How a rotary works & why it makes the most engineering sense (on paper)

How a rotary works & why it makes the most engineering sense (on paper)

If you read THIS STORY you'd know the Otto cycle rotary engine isn't solely a Mazda engine. So what is the appeal of the tiny triangle donk, and how to they work?

While it was first drawn up in the late 1920s, it wasn't until the mid-1950s that Felix Wankel's rotary engine really came to be A Thing. Wankel was after a smooth-running powerplant that didn't suffer from vibrations found in piston engines of the time, and this has always been a key highlight of the rotary.

While a piston engine has to transfer the up-and-down motion of the pistons and conrods into a circular motion of the crankshaft, the rotary always spins in a cyclical motion - this makes for a far more compact and light engine, reduces vibrations and opposing forces, and promotes high-RPM power.

Using an Otto cycle the Reuleaux (curved-sided) triangle rotor spins on a central crankshaft in an eliptical path, inside a housing (like a cylinder in a piston engine).  The air/fuel mixture enters the housing in the first gap in the chamber, is compressed in the second as the rotor spins, and ejected out the third. 

Rotaries use multiple housings and end plates stacked up to create the whole engine. A two-rotor engine (ie: 10A, 12A, 13B) has two housings with rotors. A triple-rotor (20B) has three, and a four-rotor has 12... just kidding, it has four. Ground-breaking, i know. 

The combined size of the gap between the housing and the rotor is how the engine's capacity is calculated. This is how we get the 10, 12, 13 and 20 sizings in famous Mazda rotary engines. 

Part of the genius is the rotary produces three power pulses per revolution and this, with its ability to spin to truly ridiculous RPM, means the Wankel rotary can produce far greater horsepower than its diminutive capacities suggest. And once you get into the world of ported housings, then the power (and noise) of the rotary really clicks the next gear. 

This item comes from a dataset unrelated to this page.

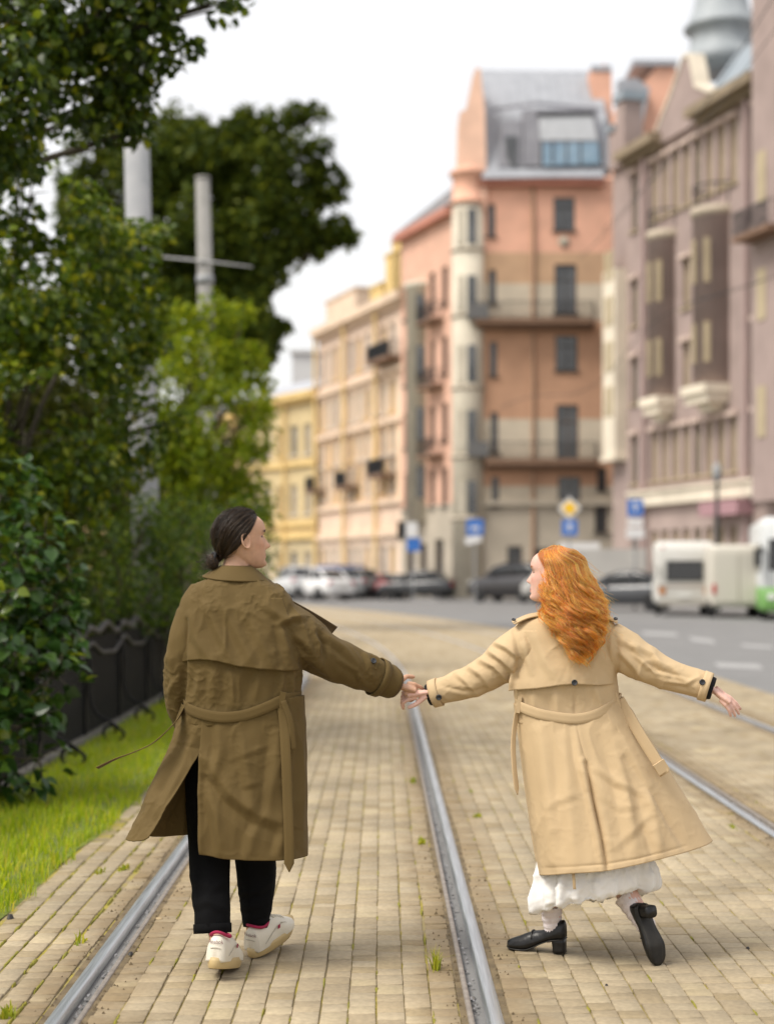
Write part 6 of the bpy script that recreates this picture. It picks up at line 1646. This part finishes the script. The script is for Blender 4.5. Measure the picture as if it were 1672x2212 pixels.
    c = get_co(tm); xs = np.linspace(-.145, -.09, 50); sec = interp_rows(secs, xs); q = np.zeros_like(c)
    for i in range(len(c)):
        yy = -c[i, 0]; zt = .074 + c[i, 1]
        zf = (zt - .024) / .075; shrink = 1 - .22 * min(1, max(0, zf)) ** 1.6
        hw = sec[:, 3] * shrink; xx = np.interp(abs(yy), hw, xs) if abs(yy) > hw[0] else -.1455
        q[i] = tl((xx - .0035, yy * 1.04, zt))
    set_co(tm, q); tm.materials.append(M_ink); obj('heel_lettering', tm, up)
    mb = MB(); mb.box(-.012, .004, -.0455, -.0445, .062, .074); 
    me = mb.mesh('side_patch', M_pinkl); set_co(me, np.array([tuple(tl(tuple(p_))) for p_ in get_co(me)])); obj('side_patch', me, up)
    return up
# rear foot pushing off (heel up), front foot landing on its heel
toe = W(500, 2088, 6.565); toe.z = .0
heel = W(462, 2090, 6.315); heel.z = .052
fx = (toe - heel).normalized()
sneaker(frame(heel + fx * .150, fx, (0, -.2, 1)) @ Matrix.Diagonal((1.05, 1.07, 1.30, 1)), 'a')
heel = W(543, 2068, 6.70); heel.z = .004; toe = heel + Vector((.135, .245, .058)); fx = (toe - heel).normalized()
sneaker(frame(heel + fx * .150, fx, (0, -.2, 1)) @ Matrix.Diagonal((1.05, 1.07, 1.30, 1)), 'b')
# hair: slicked back into a bun
M_hairm = hair_mat('dark_brown_hair', [(0.010, 0.006, 0.003), (0.020, 0.011, 0.005), (0.06, 0.032, 0.012)], .40, False)
r = np.random.default_rng(3); D = r.normal(0, 1, (26000, 3)); D /= np.linalg.norm(D, axis=1)[:, None]
lim = np.where(D[:, 2] > 0, .20 + .60 * D[:, 2], .0 + .9 * D[:, 2]); ok = (D[:, 0] < lim) & (D[:, 2] > -.93)
D = D[ok][:5200]; rad = np.array([.100, .0785, .0915]); cen = np.array([-.012, 0, .030]); bun = np.array([-.118, 0, -.070])
bd = (bun - cen) / rad; K = 14; S_ = np.zeros((len(D), K, 3))
for i in range(K):
    t = i / (K - 1); q = D * (1 - t) ** 1.15 + (bd / np.linalg.norm(bd)) * (1 - (1 - t) ** 1.15)
    q /= np.linalg.norm(q, axis=1)[:, None] + 1e-6
    q = q * np.where(q[:, 2:3] < 0, np.array([1, 1, 1.32]), 1.0); sc = 1.035 + .05 * math.sin(math.pi * t) * r.random(len(D)) + .03 * t
    S_[:, i] = cen + q * rad * np.asarray(sc)[:, None]
    if t > .8: S_[:, i] = S_[:, i] * (1 - (t - .8) / .2 * .8) + (bun + r.normal(0, .008, (len(D), 3))) * ((t - .8) / .2 * .8)
S_ += r.normal(0, .0009, S_.shape)
fly = r.random(len(D)) < .12; S_[fly] += (np.sin(np.linspace(0, np.pi, K)) ** 1.5)[None, :, None] * r.normal(0, 1, (fly.sum(), 1, 3)) * .007 + (np.sin(np.linspace(0, np.pi, K)))[None, :, None] * D[fly][:, None] * .008
toW = lambda A_, M: (np.concatenate([A_, np.ones(A_.shape[:-1] + (1,))], -1) @ np.array(M).T)[..., :3]
V, F = [], []
nu, nv = 40, 24
for i in range(nv):
    for k in range(nu):
        ph, th = math.pi * i / (nv - 1), 2 * math.pi * k / nu; V.append((math.sin(ph) * math.cos(th), math.sin(ph) * math.sin(th), math.cos(ph)))
V = np.array(V); F = np.array([(i * nu + k, i * nu + (k + 1) % nu, (i + 1) * nu + (k + 1) % nu, (i + 1) * nu + k) for i in range(nv - 1) for k in range(nu)])
lim = np.where(V[:, 2] > 0, .12 + .56 * V[:, 2], -.06 + .9 * V[:, 2]); okv = (V[:, 0] < lim) & (V[:, 2] > -.95); F = F[okv[F].all(1)]
hcap = obj('hair', mesh_np('hair', toW(cen + V * np.where(V[:, 2:3] < 0, np.array([1, 1, 1.32]), 1.0) * rad * 1.03, MH), F, mat('hair_mass_dark', (0.012, 0.008, 0.005), .5)), man)
strands('hair_strands', toW(S_, MH), .0008, M_hairm, hcap)
n = 1500; th0 = r.random(n) * 6.28; ax = r.normal(0, 1, (n, 3)) * np.array([.5, 1, .6]); ax /= np.linalg.norm(ax, axis=1)[:, None]
e1 = np.cross(ax, r.normal(0, 1, (n, 3))); e1 /= np.linalg.norm(e1, axis=1)[:, None]; e2 = np.cross(ax, e1); K = 16; S_ = np.zeros((n, K, 3))
bc = np.array([-.135, 0, -.082]); rr = r.uniform(.020, .028, n)
for i in range(K):
    a = th0 + i / (K - 1) * 4.5; S_[:, i] = bc + (e1 * np.cos(a)[:, None] + e2 * np.sin(a)[:, None]) * rr[:, None] * np.array([.9, 1.0, 1.15]) + ax * .006
loose = r.random(n) < .06; S_[loose, 9:] += (np.linspace(0, 1, 7) ** 1.5)[None, :, None] * (r.normal(0, .012, (loose.sum(), 1, 3)) + np.array([-.035, 0, .0]))
strands('bun_strands', toW(S_, MH), .0010, M_hairm, hcap)
mb = MB(); bcw = [Vector(toW(bc + np.array([.022 * math.cos(a), .022 * math.sin(a), .0]), MH)) for a in ()]
mb.lathe([(.003, -.026), (.017, -.020), (.024, -.004), (.023, .012), (.013, .024), (.002, .028)], 18); me = mb.mesh('bun', mat('bun_mass', (0.012, 0.008, 0.005), .5), True); set_co(me, toW(get_co(me) + bc, MH)); obj('bun', me, hcap)
tie = [tuple(toW(bc + np.array([.008 + .004 * math.cos(3 * a), .020 * math.cos(a), .016 + .018 * math.sin(a)]), MH)) for a in [2 * math.pi * k / 24 for k in range(25)]]
mb = MB(); mb.tube(tie, [.006 + .0022 * math.sin(k * 2.6) for k in range(25)], 8, cap=False); obj('hair_tie', mb.mesh('hair_tie', mat('black_scrunchie', (0.01, 0.01, 0.012), .8), True), man)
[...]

Rotary tech heads often throw out words like "bridgeport", "monster", and "J", and these are the secrets to how modified rotaries really beat-up piston engines. Enlarging the diameter and shape of the intake and exhaust ports in a rotary engine is all about getting more air in and out, which is key for making power. 

Port-tuning comes down to which direction you open the port up, as this can affect whether the air/fuel mixture enters and exits the chamber early or late. This matters for the engine combo you're putting together (NA, turbo, circuit, drag, street, etc). 

 

The addition of turbochargers and EFI to the rotary engine really brought them alive in the 1980s, with Mazda's 20B-REW arguably the greatest production iteration of the platform. With three large rotors and a turbo feeding it, it was a shame Mazda only fitted them to the Cosmo luxury coupe instead of a super-hot RX-7. 

The aftermarket picked up these compact, power titans and turned them into monsters which hosed far larger engines on drag strips, circuits and streets all  over the world. Today, the aftermarket love for rotary engines means you can buy complete billet engines which can produce thousands of horsepower from an engine the size of a large sports bag.